Benchtop µCT is a powerful imaging tool which combines X-rays, filters and tomographic rotation. It’s used to see inside objects smaller than 70mm² and map their internal microarchitecture. Further analysis can identify density, porosity, thickness, volume and other parameters.

Aside from providing high-definition 3D images, it’s also non-destructive. This makes it an ideal technology for life and material sciences, used to examine everything from lung tissue to lava rock. So why not precious stones too?

Using µCT to verify precious stones is not a new idea¹. But recent technological advances in resolution, scan time, cost and batch scanning modes have made this technology more accessible.

Accessing technology at the Sheffield Multimodal Imaging Centre, researchers experimented on precious stones of varying authenticity, chemical treatment and clarity. The single-blinded experiment included pearl, jet, jade, sapphire, ruby and ivory.

Spotting a fake

Samples were scanned using either copper or aluminium filters or a combination of both. The resolution of samples ranged from 9-13.4 µm with an average scan time of 24.3 minutes.

Post scanning reconstruction optimisation was achieved using 40% beam hardening, ring artifact correction, one degree of smoothing and automatic post-alignment correction.

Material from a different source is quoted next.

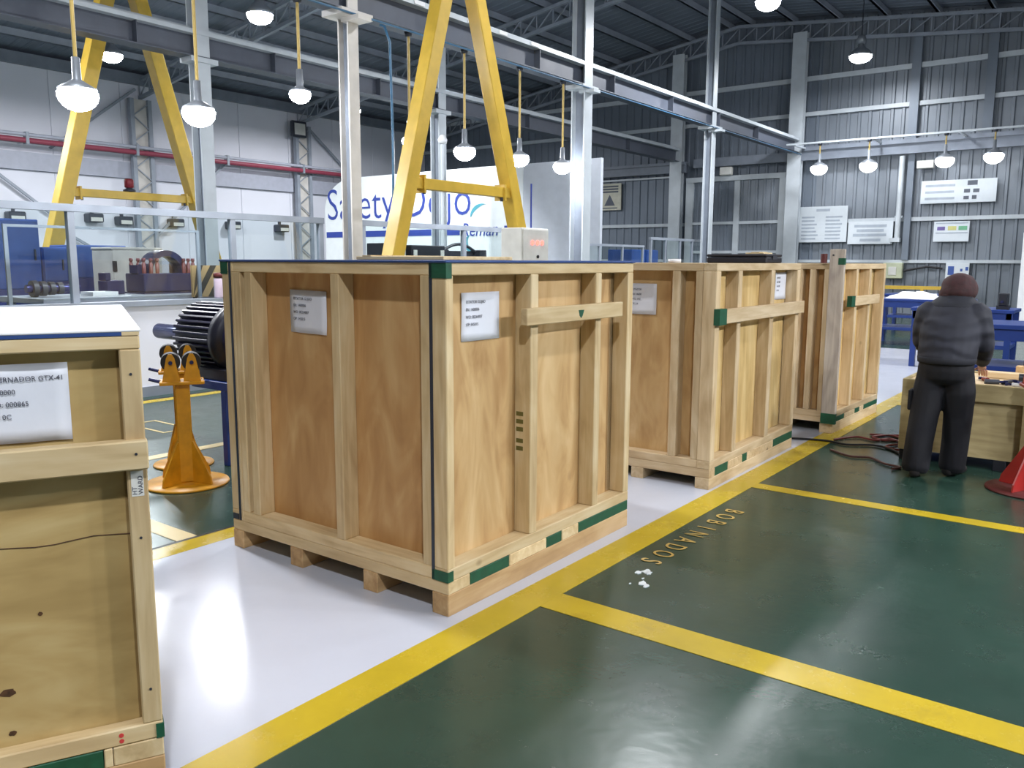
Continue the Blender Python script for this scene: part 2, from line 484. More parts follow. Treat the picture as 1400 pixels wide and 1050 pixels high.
for y in YC+[26.45]:
    t = thing('roof_truss', None, None); t.parent = ceiling
    for side, (xa, xb) in (('l', (XL+.1, RX)), ('r', (RX, XR-.1))):
        o = MB()
        o.bar((xa, y, roof(xa)-.2), (xb, y, roof(xb)-.2), .10, .09)
        o.build('top_chord', 'steel_grey', t)
        MB().bar((xa, y, roof(xa)-.70), (xb, y, roof(xb)-.70), .10, .09).build('bottom_chord', 'steel_grey', t)
        n = int(abs(xb-xa)/0.55)
        wbm = MB()
        for i in range(n):
            a = xa+(xb-xa)*i/n; b = xa+(xb-xa)*(i+1)/n
            za, zb = roof(a), roof(b)
            wbm.bar((a, y, za-.68), (a, y, za-.22), .03, .03)
            wbm.bar((a, y, za-.68), (b, y, zb-.22), .03, .03)
        wbm.build('web', 'steel_grey', t)

# ---- far wall with sheets, girts, door
gw = MB().prism([(XL-.2, 0), (XR+.2, 0), (XR+.2, roof(XR)), (RX, RZ+.1), (XL-.2, roof(XL))], YF+.06, YF+.2, 'xz')
wall_far = struct('wall_far', gw, 'sheet_dark', 'grey corrugated metal far wall')
SW = 0.92
i = 0
x = XL
while x < XR-0.01:
    xb = min(x+SW, XR)
    pale = (x > -8.9)
    corrugated((x, YF, 0), (xb, YF, 0), (x, YF, roof(x)-.02), (xb, YF, roof(xb)-.02), 3, 0.04, (0, -1, 0)).build('wall_sheet', 'sheet_grey' if pale else 'sheet_dark', wall_far)
    x = xb
for z, r in ((7.19, .07), (6.14, .06), (2.88, .055), (1.66, .045), (4.5, .03)):
    xa = XL if z != 4.5 else XL
    xb = XR if z != 4.5 else X2-.2
    MB().box(xa, xb, YF-.12, YF-.035, z-r, z+r).build('girt', 'steel_white', wall_far)
MB().box(X1-3.4, XR, YF-.42, YF-.22, 4.72, 5.0).box(X1-.1, XR, YF-.5, YF-.14, 5.0, 5.12).build('wall_beam', 'beam_grey', wall_far)
MB().box(XL, X2+.3, YF-.42, YF-.22, 4.60, 4.86).box(XL, X2+.3, YF-.5, YF-.14, 4.86, 4.95).build('wall_beam', 'beam_grey', wall_far)
for xx in (-5.75, -3.85):
    MB().box(xx-.12, xx+.12, YF-.2, YF-.03, 5.1, roof(xx)-.3).build('wall_rib', 'sheet_dark', wall_far)
MB().box(-5.80, -5.62, YF-.2, YF-.05, 1.7, 4.72).build('wall_rib', 'sheet_dark', wall_far)
# sliding door
dm = MB().box(-12.55, -9.45, YF-.13, YF-.09, .05, 4.30)
door = struct('door_1', dm, 'sheet_dark', 'tall grey sheet metal sliding door in white frame')
for a in range(4):
    x0 = -12.5+a*.76
    corrugated((x0, YF-.14, .05), (x0+.75, YF-.14, .05), (x0, YF-.14, 4.28), (x0+.75, YF-.14, 4.28), 3, .03, (0, -1, 0)).build('door_sheet', 'sheet_grey' if a > 1 else 'sheet_dark', door)
for (a, b, c, d) in ((-12.72, -12.46, 0, 4.42), (-9.52, -9.32, 0, 4.42), (-11.0, -10.82, 0, 4.25)):
    bx('door_frame', 'steel_white', door, a, b, YF-.24, YF-.14, c, d)
bx('door_frame', 'steel_white', door, -12.72, -9.32, YF-.26, YF-.14, 4.26, 4.42)
for z in (2.9, 1.95):
    bx('door_rail', 'steel_white', door, -12.46, -9.52, YF-.22, YF-.16, z-.045, z+.045)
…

The research identified clear differences in the internal architecture of natural versus cultured pearl, and natural versus imitation shell pearl. These included internal morphology (fractures/’onion-like’ structure) and changes in pearl density.

Differences in elephant ivory versus ‘vegetable’ ivory (a plant-based alternative) could also be detected based on material density and striations. And natural variations in the density of jet were used to authenticate it against other materials commonly used for imitation.

Cracks in the stone

Gemstones are often chemically treated with polymers and elements such as titanium, iron and nickel to stabilise or intensify colouration. This can be used to artificially increase value.

Jade which had been chemically weakened before impregnation with a lower density polymer to stabilise and fill large inclusions was clearly visible in comparison to an untreated jade example.

The µCT was also able to detect lead-glass infill in a heavily fractured ruby (Figure 1). Differences in infill material versus original ruby were able to be separated by density to create a 3D map of the microfracture profile (Figure 2).

A complimentary technique

While µCT should not replace current methods of authentication, the case study highlights a significant number of complimentary uses.

There are also significant benefits for those in the precious stone industry, providing a quick, efficient and accessible means of authentication for local businesses.